Vladimir Velickovic

The work

Landscape
2001
230 x 160 cm
Oil on canvas

Velickovic was born in Serbia during the interwar period. He experienced the German invasion of Serbia in 1941, when he was sixteen, and the occupation until 1944. This territory has experienced the Balkan Wars, and Velickovic’s work, titled Landscape, is deeply indebted to the world in which he lived.
It is a tragic and hopeless work. The predominance of dark colors and the dislocated human figure, lying wounded on the ground, may recall Francis Bacon’s transformations of the human body.
A high perspective viewpoint expands the depth of our gaze. A wasteland with bare ground, crows pecking at the soil, even those holes that speak of the destruction of the land and of human bodies.
In the background, as far as the eye can see, the fire.

The artist

(Belgrade, Serbia, 1925 – Split, Croatia, 2019)

All of his work is intense, dramatic, and with a strong existential tension.
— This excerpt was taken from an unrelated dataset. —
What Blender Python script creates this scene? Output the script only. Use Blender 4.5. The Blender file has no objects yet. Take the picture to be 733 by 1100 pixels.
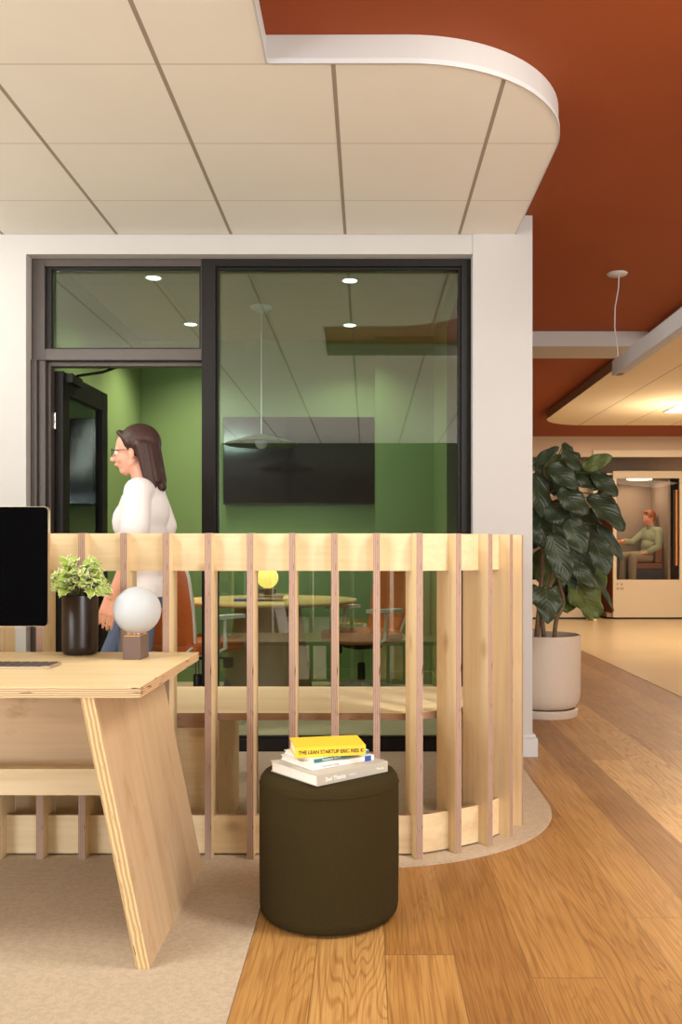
import bpy, bmesh, math, random
from mathutils import Vector, Matrix, noise
random.seed(7)
PI = math.pi
S = bpy.context.scene
COL = S.collection

# ------------------------------------------------------------------ camera
F = 959.0
cam_d = bpy.data.cameras.new('camera')
cam = bpy.data.objects.new('camera', cam_d); COL.objects.link(cam)
cam.location = (0, 0, 1.1); cam.rotation_euler = (PI/2, 0, 0)
cam_d.sensor_fit = 'VERTICAL'; cam_d.sensor_height = 24.0
cam_d.lens = F/1100*24.0
cam_d.shift_x = -(395-366.5)/1100
cam_d.shift_y = (592-550)/1100
cam_d.clip_start = .05; cam_d.clip_end = 100
S.camera = cam

# ------------------------------------------------------------------ world, lights, exposure
W = bpy.data.worlds.new('world'); S.world = W; W.use_nodes = True
W.node_tree.nodes['Background'].inputs[0].default_value = (.9, .93, 1, 1)
W.node_tree.nodes['Background'].inputs[1].default_value = .6
S.view_settings.view_transform = 'Standard'; S.view_settings.look = 'None'
S.view_settings.gamma = 1; S.view_settings.use_curve_mapping = False
S.view_settings.exposure = 0.27

def area(name, loc, target, sx, sy, power, col=(1, 1, 1), spread=180):
    d = bpy.data.lights.new(name, 'AREA'); d.shape = 'RECTANGLE'; d.size = sx; d.size_y = sy
    d.energy = power; d.color = col; d.spread = math.radians(spread)
    o = bpy.data.objects.new(name, d); COL.objects.link(o); o.location = loc
    v = Vector(target)-Vector(loc); o.rotation_euler = v.to_track_quat('-Z', 'Y').to_euler()
    return o
def spot(name, loc, power, col, ang=110, r=.05):
    d = bpy.data.lights.new(name, 'SPOT'); d.energy = power; d.color = col; d.spot_size = math.radians(ang)
    d.spot_blend = .8; d.shadow_soft_size = r
    o = bpy.data.objects.new(name, d); COL.objects.link(o); o.location = loc; return o
COOL = (.97, .985, 1); WARM = (1, .80, .56); NEUT = (1, .94, .84)
area('fill_left', (-4.9, -1.2, 1.25), (0, -.4, 2.0), 5.0, 2.2, 350, COOL)  # added fill light, the left wall has no window
area('fill_back', (3.7, -4.9, 1.25), (3.0, 0, 2.0), 3.9, 2.2, 365, COOL)  # unseen fill added behind the camera, the wall there is solid
area('fill_right', (7.4, 0.5, 1.3), (0, 2.5, 2.0), 6.0, 2.3, 130, NEUT)  # added fill from the right, no window is built there
area('office_fill', (4.6, 2.0, 2.86), (4.6, 2.0, 0), 3.0, 4.0, 60, WARM)  # unseen overhead fill added without a fixture
area('upper_fill_left', (-2.05, 1.9, 2.785), (-1.3, 3.2, 0), .9, .8, 62, NEUT)  # added fill out of view, aimed at desk and bench
area('bench_fill', (-2.55, 4.0, 2.785), (-.6, 4.3, 0), .6, .9, 32, NEUT)  # added to brighten the carpet and bench inside the divider
area('upper_fill_right', (1.35, 2.0, 2.62), (.3, 3.3, 0), .3, 1.4, 45, NEUT)  # added fill below the ceiling edge, no fixture belongs to it
area('far_fill', (5.3, 8.2, 2.78), (5.0, 8.2, 0), 1.6, 3.2, 70, WARM)  # added so the far floor bounces light onto beam and ceiling
area('uplight', (4.15, 10.3, 2.30), (4.05, 10.3, 2.8), .25, 1.6, 26, WARM)
area('far_lamps', (4.4, 12.9, 2.86), (4.4, 12.9, 0), 3.0, .8, 36, WARM)

# ------------------------------------------------------------------ materials
MT = {}
def srgb(r, g, b):
    f = lambda c: (c/255/12.92) if c/255 <= .04045 else ((c/255+.055)/1.055)**2.4
    return (f(r), f(g), f(b), 1)
def mat(name, col, rough=.6, metal=0, spec=.5, emit=None, estr=0, noise_amt=0, noise_scale=20, bump=0, bump_scale=200, sheen=0, coat=0):
    m = bpy.data.materials.new(name); m.use_nodes = True; nt = m.node_tree; b = nt.nodes['Principled BSDF']
    c = col if len(col) == 4 else (*col, 1)
    b.inputs['Base Color'].default_value = c; b.inputs['Roughness'].default_value = rough
    b.inputs['Metallic'].default_value = metal; b.inputs['Specular IOR Level'].default_value = spec
    b.inputs['Coat Weight'].default_value = coat
    b.inputs['Sheen Weight'].default_value = sheen
    if emit: b.inputs['Emission Color'].default_value = (*emit[:3], 1); b.inputs['Emission Strength'].default_value = estr
    tc = nt.nodes.new('ShaderNodeTexCoord')
    if noise_amt:
        n = nt.nodes.new('ShaderNodeTexNoise'); n.inputs['Scale'].default_value = noise_scale; n.inputs['Detail'].default_value = 6
        nt.links.new(tc.outputs['Object'], n.inputs['Vector'])
        r = nt.nodes.new('ShaderNodeValToRGB')
        r.color_ramp.elements[0].position = .3; r.color_ramp.elements[1].position = .7
        r.color_ramp.elements[0].color = (*[x*(1-noise_amt) for x in c[:3]], 1)
        r.color_ramp.elements[1].color = (*[min(1, x*(1+noise_amt)) for x in c[:3]], 1)
        nt.links.new(n.outputs['Fac'], r.inputs['Fac']); nt.links.new(r.outputs['Color'], b.inputs['Base Color'])
    if bump:
        n2 = nt.nodes.new('ShaderNodeTexNoise'); n2.inputs['Scale'].default_value = bump_scale; n2.inputs['Detail'].default_value = 3
        nt.links.new(tc.outputs['Object'], n2.inputs['Vector'])
        bp = nt.nodes.new('ShaderNodeBump'); bp.inputs['Strength'].default_value = bump; bp.inputs['Distance'].default_value = .003
        nt.links.new(n2.outputs['Fac'], bp.inputs['Height']); nt.links.new(bp.outputs['Normal'], b.inputs['Normal'])
    MT[name] = m; return m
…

He is one of the great names of post-war European Expressionism, focusing his attention on the violence and fragility of the human body, and the permanent presence of history.
It is an ethical confrontation with real suffering through figuration confronting violence and the destruction of human life. Animals or birds often appear associated with the most primal instinct, violence, and fear.
Living in France since 1966, he was part of the Narrative Figuration movement. His work maintains a political and ethical commitment: it does not seek to beautify the world but rather to reveal its darkest side.